Han pasado apenas semanas de la visita de Obama a Cuba. Las lecturas requeridas son tantas de este histórico encuentro que aún se precisa de más tiempo para decantar las ideas entorno a la verdadera significación política y su indiscutible trascendencia.
Poco más o menos, este suceso logró en las relaciones exteriores de ambos países desanclar una anacrónica visión dogmática que no tiene correlato alguno con la realidad actual. El mundo dista mucho de vivir los escenarios lejanos de la guerra fría. Hoy son otros los desafíos.
Frente a la actitud maniquea y dicotómica se impuso el diálogo y el entendimiento. El intercambio cultural y económico sirve, y esa es la apuesta, más a los intereses en conjunto que una diplomacia basada en las hostilidades. No hubo espacio para que las diferencias y los puntos discrepantes minaran un encuentro signado por la civilidad y la razón.
Las cacofonías y los parloteos cedieron paso a discursos donde el civismo no perdió la ocasión de señalar los desafíos a vencer: Por un lado, una política exterior belicista, expansionista y hegemónica; por el otro, un proceso político despótico, antidemocrático e insolvente.
El cruce, encuentro o choque de las ideologías en contraste fue sin lugar a dudas el plato fuerte de la escena.
El socialismo como un ideal político no fue cuestionado en su alcance ético en procura de la justicia. Sí, empero, su concreción en una práctica devenida en un socialismo autoritario, eco del viejo socialismo soviético que constriñó libertades públicas.
Cuba demostró que es ejemplo de una sociedad petrificada en ideas y castas de poder que aún subsiste a modo de monarquía caribeña. En cuanto a su modelo de producción “socialista” de planificación estatal, a juzgar por los resultados en el tiempo, quedó claro el rotundo fracaso de su economía.
La iniciativa privada antes satanizada en la isla, ahora tuvo oportunidad de reunirse con “el imperio” en forma de emprendedores. La revolución comprendió su importancia en la economía después de medio siglo.
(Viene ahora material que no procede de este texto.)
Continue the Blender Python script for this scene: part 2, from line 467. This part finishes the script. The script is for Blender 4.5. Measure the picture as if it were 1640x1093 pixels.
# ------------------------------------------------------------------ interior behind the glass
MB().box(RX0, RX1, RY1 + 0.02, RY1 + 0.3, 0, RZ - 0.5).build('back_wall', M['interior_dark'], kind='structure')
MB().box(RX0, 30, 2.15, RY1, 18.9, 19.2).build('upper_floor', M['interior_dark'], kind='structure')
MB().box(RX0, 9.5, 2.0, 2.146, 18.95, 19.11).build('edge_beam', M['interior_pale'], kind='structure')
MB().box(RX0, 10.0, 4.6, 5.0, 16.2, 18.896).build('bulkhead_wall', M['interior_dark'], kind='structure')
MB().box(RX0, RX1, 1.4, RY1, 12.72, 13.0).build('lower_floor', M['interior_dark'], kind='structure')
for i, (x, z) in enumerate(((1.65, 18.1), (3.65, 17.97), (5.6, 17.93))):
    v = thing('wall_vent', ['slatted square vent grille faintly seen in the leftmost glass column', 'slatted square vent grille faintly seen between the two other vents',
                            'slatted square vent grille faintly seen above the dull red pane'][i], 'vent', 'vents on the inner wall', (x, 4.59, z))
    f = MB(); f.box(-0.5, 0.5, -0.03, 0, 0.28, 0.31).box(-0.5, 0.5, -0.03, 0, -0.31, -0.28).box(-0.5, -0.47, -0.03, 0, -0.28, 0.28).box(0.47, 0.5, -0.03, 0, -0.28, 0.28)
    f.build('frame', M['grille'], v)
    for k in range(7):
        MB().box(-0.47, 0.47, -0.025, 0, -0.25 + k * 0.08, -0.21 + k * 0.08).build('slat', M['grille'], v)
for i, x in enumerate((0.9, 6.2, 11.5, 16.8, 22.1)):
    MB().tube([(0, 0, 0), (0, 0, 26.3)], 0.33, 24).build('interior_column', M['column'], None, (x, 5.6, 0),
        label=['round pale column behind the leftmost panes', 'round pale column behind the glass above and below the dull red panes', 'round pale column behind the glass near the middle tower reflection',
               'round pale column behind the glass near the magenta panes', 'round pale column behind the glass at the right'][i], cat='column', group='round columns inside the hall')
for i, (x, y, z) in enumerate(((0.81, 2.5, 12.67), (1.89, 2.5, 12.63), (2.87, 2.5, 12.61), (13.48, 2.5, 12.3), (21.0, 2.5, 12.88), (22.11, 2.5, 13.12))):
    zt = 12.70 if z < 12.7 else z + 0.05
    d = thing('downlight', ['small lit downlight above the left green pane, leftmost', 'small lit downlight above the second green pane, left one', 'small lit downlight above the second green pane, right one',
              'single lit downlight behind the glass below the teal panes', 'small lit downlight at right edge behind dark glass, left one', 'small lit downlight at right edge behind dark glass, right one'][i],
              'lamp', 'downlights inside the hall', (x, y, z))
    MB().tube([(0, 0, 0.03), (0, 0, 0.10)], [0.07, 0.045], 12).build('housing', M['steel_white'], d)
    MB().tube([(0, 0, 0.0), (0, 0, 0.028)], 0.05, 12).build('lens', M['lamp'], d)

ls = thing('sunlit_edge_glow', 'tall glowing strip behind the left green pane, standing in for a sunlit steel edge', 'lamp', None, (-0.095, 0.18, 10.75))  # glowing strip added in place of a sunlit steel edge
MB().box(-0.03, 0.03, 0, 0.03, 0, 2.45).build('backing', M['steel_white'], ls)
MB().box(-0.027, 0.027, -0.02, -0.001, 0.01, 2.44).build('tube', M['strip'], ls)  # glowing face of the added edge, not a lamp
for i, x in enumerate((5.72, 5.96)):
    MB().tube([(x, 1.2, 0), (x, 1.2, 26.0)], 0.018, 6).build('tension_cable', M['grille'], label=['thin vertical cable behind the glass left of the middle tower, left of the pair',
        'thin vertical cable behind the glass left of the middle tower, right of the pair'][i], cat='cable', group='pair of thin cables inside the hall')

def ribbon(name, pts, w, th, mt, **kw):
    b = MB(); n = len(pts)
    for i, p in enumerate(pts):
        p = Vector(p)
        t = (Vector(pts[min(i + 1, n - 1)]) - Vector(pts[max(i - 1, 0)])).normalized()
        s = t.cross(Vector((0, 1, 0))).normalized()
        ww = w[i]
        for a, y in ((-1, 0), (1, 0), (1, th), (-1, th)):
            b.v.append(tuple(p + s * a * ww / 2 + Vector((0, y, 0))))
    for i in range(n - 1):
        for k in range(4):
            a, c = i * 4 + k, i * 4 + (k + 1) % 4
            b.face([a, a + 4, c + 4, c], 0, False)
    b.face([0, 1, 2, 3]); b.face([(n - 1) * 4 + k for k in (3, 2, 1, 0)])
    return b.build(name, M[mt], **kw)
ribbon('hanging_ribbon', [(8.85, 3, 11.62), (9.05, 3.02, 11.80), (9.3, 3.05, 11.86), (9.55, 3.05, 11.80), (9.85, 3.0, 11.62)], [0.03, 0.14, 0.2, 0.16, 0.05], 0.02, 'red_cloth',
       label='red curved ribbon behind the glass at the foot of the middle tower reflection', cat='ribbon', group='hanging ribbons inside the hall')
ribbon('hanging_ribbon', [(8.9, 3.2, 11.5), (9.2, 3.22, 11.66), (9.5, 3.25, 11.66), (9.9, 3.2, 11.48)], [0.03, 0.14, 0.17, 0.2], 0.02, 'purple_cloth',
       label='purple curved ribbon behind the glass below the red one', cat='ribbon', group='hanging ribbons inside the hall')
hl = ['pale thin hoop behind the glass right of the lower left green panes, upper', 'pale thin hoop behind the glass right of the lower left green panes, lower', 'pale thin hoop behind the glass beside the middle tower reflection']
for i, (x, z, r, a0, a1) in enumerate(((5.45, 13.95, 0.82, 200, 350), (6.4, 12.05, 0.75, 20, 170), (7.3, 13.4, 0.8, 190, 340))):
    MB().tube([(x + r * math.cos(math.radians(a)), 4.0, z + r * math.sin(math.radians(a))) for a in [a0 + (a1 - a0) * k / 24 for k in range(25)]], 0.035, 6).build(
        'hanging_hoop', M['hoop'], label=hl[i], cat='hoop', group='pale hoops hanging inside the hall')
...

En la otra acera, el capitalismo como sistema económico regulado por el mecanismo del mercado llegó mostrando su incuestionable éxito sobre el modelo de intervención estatal.
Más eficaz, innovador y generador de riquezas a partir de una producción y un alto consumo indetenibles. No obstante, en ese intercambio de ideas, se dejó claro que la lógica productivista y depredadora del mercado crea con la misma eficiencia zonas de abundancia y de pobreza, bienes de consumo y miseria. No es casual que la mayor parte de la población del mundo viva grandes niveles de pobreza, desigualdad e injusticia.
Así las cosas, parecería que ambos modelos productivos con sus respectivas ideologías de fondo por presentar argumentos a favor y en contra estaban a mano. No ocurrió así. Una sensación pese a todo de supremacía política rodeó siempre al presidente norteamericano. La razón: el talante y los principios democráticos que encarnaba.
La democracia continúa siendo el método de convivencia más civilizado (aunque no perfecto). Permite manejar en paz los conflictos de intereses a través de procedimientos democráticos y plurales. Es el instrumento para que los ciudadanos puedan decidir con libertad y responsabilidad. Por ello exige para sí la tolerancia y la aceptación de valores e ideas distintas.
En democracia se puede corregir los efectos del mercado y otros males de la sociedad, precisamente porque maneja como principio la fraternidad. Sin esta la democracia se extraviaría. De allí que la igualdad sola no supone ni justicia ni solidaridad per se. La fraternidad democrática es por tanto el necesario equilibrio y el puente justo entre la libertad y la justicia.
Solo en democracia puede entenderse cómo un hijo de un emigrante africano llegó a ser presidente de la primera potencia del mundo; mientras que en el socialismo (borbónico, estalinista, autocrático, militarista), es usanza común que un mesías, clan o partido único, se perpetúe en el poder y en este caso, los hermanos Castro, descendientes de un rico terrateniente español, por más de 50 años.
Allí la vergüenza del debate y en ejemplo la fuerza de las ideas.